A escassez de lastro histórico dá espaço a teses como a do historiador John Paul Davis. Ele acaba de publicar um livro sustentando que Sherwood foi escolhida por Robin e seu bando como morada porque eles seriam templários. Viviam escondidos para se proteger da determinação papal de exterminar os membros da ordem de cavalheiros que caíra em desgraça depois de se transformar numa poderosa organização militar. Os templários foram dissolvidos no início do século 14 e o então monarca inglês, Eduardo Il, não costumava perseguí-los como os colegas do continente. Para Davis, o arqueiro era mais sofisticado que um bandido comum. "A perseguição aos templários fez com que milhares de homens se transformassem em fugitivos da noite para o dia.
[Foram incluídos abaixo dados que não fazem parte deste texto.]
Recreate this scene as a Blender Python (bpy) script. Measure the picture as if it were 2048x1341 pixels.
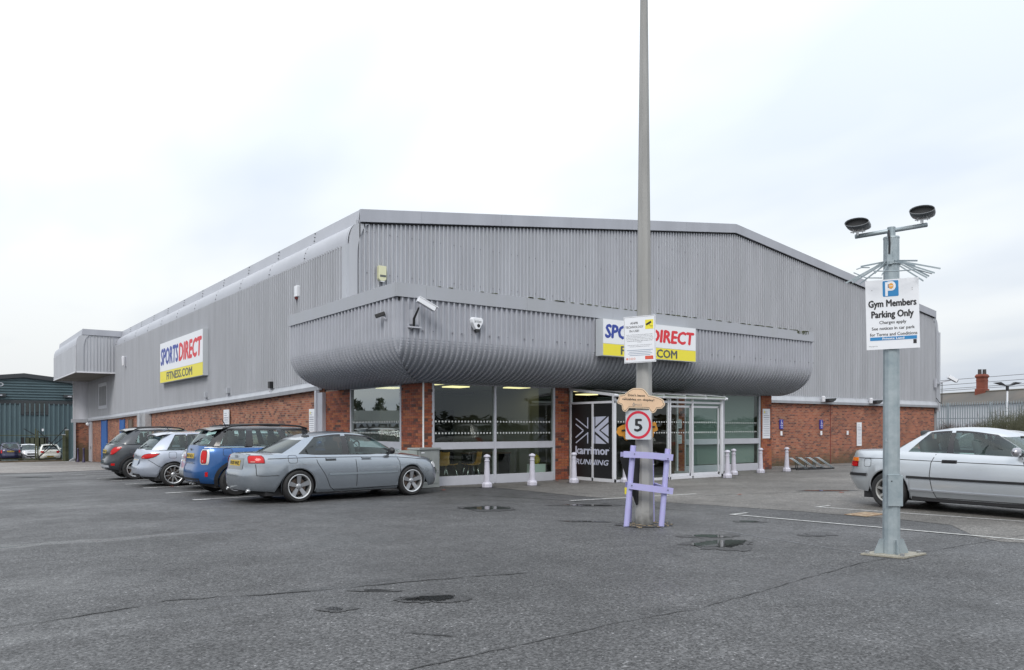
import bpy, math, random
from mathutils import Vector, Matrix
R = math.radians
rnd = random.Random(7)
sc = bpy.context.scene
for o in list(bpy.data.objects): bpy.data.objects.remove(o)
COL = sc.collection

# ---------------------------------------------------------------- camera, sky, sun, exposure
# world axes: X runs along the front of the store (to the right), Y runs along its long side, away from the viewer
cd = bpy.data.cameras.new('camera'); cam = bpy.data.objects.new('camera', cd); COL.objects.link(cam)
cam.location = (0, 0, 1.5); cam.rotation_euler = (R(90), 0, -math.atan2(.5904, .807))
cd.sensor_width = 36; cd.lens = 36 * 1577 / 2048; cd.shift_y = 184.5 / 2048
cd.clip_start = .1; cd.clip_end = 5000
sc.camera = cam

SUN_EL, SUN_AZ = R(42), R(-138)
w = bpy.data.worlds.new('World'); sc.world = w; w.use_nodes = True
nt = w.node_tree; nt.nodes.clear()
def N(nt, t, **k):
    n = nt.nodes.new(t)
    for a, b in k.items(): setattr(n, a, b)
    return n
wo = N(nt, 'ShaderNodeOutputWorld'); bg = N(nt, 'ShaderNodeBackground'); nt.links.new(bg.outputs[0], wo.inputs[0])
sky = N(nt, 'ShaderNodeTexSky', sky_type='NISHITA', sun_disc=False)
sky.sun_elevation = SUN_EL; sky.sun_rotation = R(222); sky.air_density = 1.6; sky.dust_density = 4
skm = N(nt, 'ShaderNodeMix', data_type='RGBA', blend_type='MULTIPLY'); skm.inputs[0].default_value = 1
nt.links.new(sky.outputs[0], skm.inputs[6]); skm.inputs[7].default_value = (.09, .09, .09, 1)
tc = N(nt, 'ShaderNodeTexCoord'); sep = N(nt, 'ShaderNodeSeparateXYZ'); nt.links.new(tc.outputs['Generated'], sep.inputs[0])
# project the view direction on a flat cloud layer
zz = N(nt, 'ShaderNodeMath', operation='MAXIMUM'); nt.links.new(sep.outputs[2], zz.inputs[0]); zz.inputs[1].default_value = 0
za = N(nt, 'ShaderNodeMath', operation='ADD'); nt.links.new(zz.outputs[0], za.inputs[0]); za.inputs[1].default_value = .22
dv = N(nt, 'ShaderNodeVectorMath', operation='DIVIDE'); nt.links.new(tc.outputs['Generated'], dv.inputs[0])
cb = N(nt, 'ShaderNodeCombineXYZ')
for i in range(3): nt.links.new(za.outputs[0], cb.inputs[i])
nt.links.new(cb.outputs[0], dv.inputs[1])
mp = N(nt, 'ShaderNodeMapping'); mp.inputs['Scale'].default_value = (1, .55, 0); mp.inputs['Rotation'].default_value = (0, 0, .5)
mp.inputs['Location'].default_value = (3.1, 1.7, 0)
nt.links.new(dv.outputs[0], mp.inputs[0])
n1 = N(nt, 'ShaderNodeTexNoise'); n1.inputs['Scale'].default_value = 1.3; n1.inputs['Detail'].default_value = 4; n1.inputs['Roughness'].default_value = .45
nt.links.new(mp.outputs[0], n1.inputs['Vector'])
cr = N(nt, 'ShaderNodeValToRGB'); e = cr.color_ramp.elements
e[0].position = .36; e[0].color = (.72, .785, .885, 1); e[1].position = .62; e[1].color = (.97, 1.0, 1.02, 1)
nt.links.new(n1.outputs[0], cr.inputs[0])
# overcast sky: brightens evenly from the horizon to the zenith
g1 = N(nt, 'ShaderNodeMapRange'); g1.inputs['From Min'].default_value = 0; g1.inputs['From Max'].default_value = 1
g1.inputs['To Min'].default_value = .80; g1.inputs['To Max'].default_value = 1.75; nt.links.new(zz.outputs[0], g1.inputs[0])
gm = N(nt, 'ShaderNodeVectorMath', operation='SCALE'); nt.links.new(cr.outputs[0], gm.inputs[0]); nt.links.new(g1.outputs[0], gm.inputs['Scale'])
mx = N(nt, 'ShaderNodeMix', data_type='RGBA'); mx.inputs[0].default_value = .88
nt.links.new(skm.outputs[2], mx.inputs[6]); nt.links.new(gm.outputs[0], mx.inputs[7])
mul = N(nt, 'ShaderNodeVectorMath', operation='SCALE'); mul.inputs['Scale'].default_value = 9.6
nt.links.new(mx.outputs[2], mul.inputs[0]); nt.links.new(mul.outputs[0], bg.inputs[0]); bg.inputs[1].default_value = .12
sd = bpy.data.lights.new('sun', 'SUN'); sd.energy = 1.5; sd.angle = R(22); sd.color = (1, .965, .92)
so = bpy.data.objects.new('sun', sd); COL.objects.link(so)
so.rotation_euler = (R(90) - SUN_EL, 0, SUN_AZ + R(90)); so.location = (0, 0, 40)
vs = sc.view_settings; vs.view_transform = 'Standard'; vs.look = 'None'; vs.exposure = 0; vs.gamma = 1; vs.use_curve_mapping = False
sc.render.engine = 'CYCLES'; sc.cycles.max_bounces = 6; sc.cycles.transparent_max_bounces = 12
sc.cycles.caustics_reflective = False; sc.cycles.caustics_refractive = False
sc.cycles.use_denoising = True

# ---------------------------------------------------------------- terrain: level near the viewer, falling away along the long side of the store
def sst(x, a, b):
    t = min(1, max(0, (x - a) / (b - a))); return t * t * (3 - 2 * t)
def gz(u, v):
    z = -.0185 * (math.hypot(v - 18.5, 3) + v - 18.5) / 2 - .0075 * (math.hypot(v - 34, 3) + v - 34) / 2 + .01
    z = max(z, -2.0)
    return z - .22 * sst(v, 17, 22) * sst(u, 22, 26)

# ---------------------------------------------------------------- materials
MATS = {}
def mat(name, col=(.5, .5, .5), rough=.6, metal=0, spec=.5, coat=0, emit=None, es=1, noise=0, nscale=5, ncol=None, bump=0, bscale=60, vstreak=False, alpha=None):
    if name in MATS: return MATS[name]
    m = bpy.data.materials.new(name); m.use_nodes = True; t = m.node_tree; b = t.nodes['Principled BSDF']
    c4 = tuple(col) + (1,)
    b.inputs['Base Color'].default_value = c4; b.inputs['Roughness'].default_value = rough; b.inputs['Metallic'].default_value = metal
    b.inputs['Specular IOR Level'].default_value = spec; b.inputs['Coat Weight'].default_value = coat; b.inputs['Coat Roughness'].default_value = .06
    if emit: b.inputs['Emission Color'].default_value = tuple(emit) + (1,); b.inputs['Emission Strength'].default_value = es
    tcn = N(t, 'ShaderNodeTexCoord')
    if noise:
        mpn = N(t, 'ShaderNodeMapping'); mpn.inputs['Scale'].default_value = (1, 1, .12) if vstreak else (1, 1, 1)
        t.links.new(tcn.outputs['Object'], mpn.inputs[0])
        nn = N(t, 'ShaderNodeTexNoise'); nn.inputs['Scale'].default_value = nscale; nn.inputs['Detail'].default_value = 6; nn.inputs['Roughness'].default_value = .62
        t.links.new(mpn.outputs[0], nn.inputs['Vector'])
        rp = N(t, 'ShaderNodeMapRange'); rp.inputs['From Min'].default_value = .35; rp.inputs['From Max'].default_value = .7; t.links.new(nn.outputs[0], rp.inputs[0])
        mm = N(t, 'ShaderNodeMix', data_type='RGBA'); t.links.new(rp.outputs[0], mm.inputs[0])
        mm.inputs[6].default_value = c4
        mm.inputs[7].default_value = tuple(ncol) + (1,) if ncol else tuple(max(0, x * (1 - noise)) for x in col) + (1,)
        t.links.new(mm.outputs[2], b.inputs['Base Color'])
        m['mixnode'] = mm.name
    if bump:
        nb = N(t, 'ShaderNodeTexNoise'); nb.inputs['Scale'].default_value = bscale; nb.inputs['Detail'].default_value = 4
        t.links.new(tcn.outputs['Object'], nb.inputs['Vector'])
        bp = N(t, 'ShaderNodeBump'); bp.inputs['Strength'].default_value = bump; bp.inputs['Distance'].default_value = .01
        t.links.new(nb.outputs[0], bp.inputs['Height']); t.links.new(bp.outputs[0], b.inputs['Normal'])
    MATS[name] = m; return m

def glass(name, tint=(.9, .95, .93), ior=1.5, rough=.0, boost=0.0):
    if name in MATS: return MATS[name]
    m = bpy.data.materials.new(name); m.use_nodes = True; t = m.node_tree; t.nodes.clear()
    o = N(t, 'ShaderNodeOutputMaterial'); mixs = N(t, 'ShaderNodeMixShader'); tr = N(t, 'ShaderNodeBsdfTransparent'); gl = N(t, 'ShaderNodeBsdfGlossy')
    tr.inputs[0].default_value = tuple(tint) + (1,); gl.inputs['Roughness'].default_value = rough; gl.inputs[0].default_value = (.80, .85, .84, 1)
    fr = N(t, 'ShaderNodeFresnel'); ge = N(t, 'ShaderNodeNewGeometry'); io = N(t, 'ShaderNodeMapRange')
    io.inputs['To Min'].default_value = ior; io.inputs['To Max'].default_value = 1 / (1 + (ior - 1) * .45)      # softer second reflection from inside
    t.links.new(ge.outputs['Backfacing'], io.inputs[0]); t.links.new(io.outputs[0], fr.inputs[0])
    ad = N(t, 'ShaderNodeMath', operation='ADD', use_clamp=True); ad.inputs[1].default_value = boost
    t.links.new(fr.outputs[0], ad.inputs[0]); t.links.new(ad.outputs[0], mixs.inputs[0])
    t.links.new(tr.outputs[0], mixs.inputs[1]); t.links.new(gl.outputs[0], mixs.inputs[2]); t.links.new(mixs.outputs[0], o.inputs[0])
    MATS[name] = m; return m

def stained(m, col, axis_lo, axis_hi, scale=3, strength=1.0):
    """an algae / damp stain with a noisy outline near one height of the thing"""
    t = m.node_tree; b = t.nodes['Principled BSDF']
    g = N(t, 'ShaderNodeNewGeometry'); s = N(t, 'ShaderNodeSeparateXYZ'); t.links.new(g.outputs['Position'], s.inputs[0])
    nn = N(t, 'ShaderNodeTexNoise'); nn.inputs['Scale'].default_value = scale; nn.inputs['Detail'].default_value = 5
    t.links.new(g.outputs['Position'], nn.inputs['Vector'])
    a = N(t, 'ShaderNodeMath', operation='MULTIPLY_ADD'); t.links.new(nn.outputs[0], a.inputs[0]); a.inputs[1].default_value = (axis_hi - axis_lo) * 1.6
    t.links.new(s.outputs[2], a.inputs[2])
    r = N(t, 'ShaderNodeMapRange'); r.inputs['From Min'].default_value = axis_lo + (axis_hi - axis_lo) * .8; r.inputs['From Max'].default_value = axis_hi + (axis_hi - axis_lo) * .8
    r.inputs['To Min'].default_value = strength; r.inputs['To Max'].default_value = 0; t.links.new(a.outputs[0], r.inputs[0])
    mm = N(t, 'ShaderNodeMix', data_type='RGBA'); t.links.new(r.outputs[0], mm.inputs[0])
    src = b.inputs['Base Color'].links
    if src: t.links.new(src[0].from_socket, mm.inputs[6])
    else: mm.inputs[6].default_value = b.inputs['Base Color'].default_value
    mm.inputs[7].default_value = tuple(col) + (1,)
    t.links.new(mm.outputs[2], b.inputs['Base Color'])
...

Conformavam-se em viver nos bosques da Inglaterra e, lá, mantinham o senso de organização militar e de orientação para o bem dos cavalheiros", diz o historiador.

"O simples fato de ainda haver estudos sobre Robin é mais relevante que a discussão sobre o que é falso ou verdadeiro. Os nomes dele e do rei Arthur são os únicos de existência histórica não-comprovada que estão no dicionário biográfico da Universidade de Oxford", afirma Luxford. Para Stephen Knight, a autenticidade está justamente na dúvida: "Ele não precisa ter sido de carne e osso. Sua sobrevivência como construção cultural que resistiu por séculos lhe garante existência. Nesse sentido, Robin Hood vive".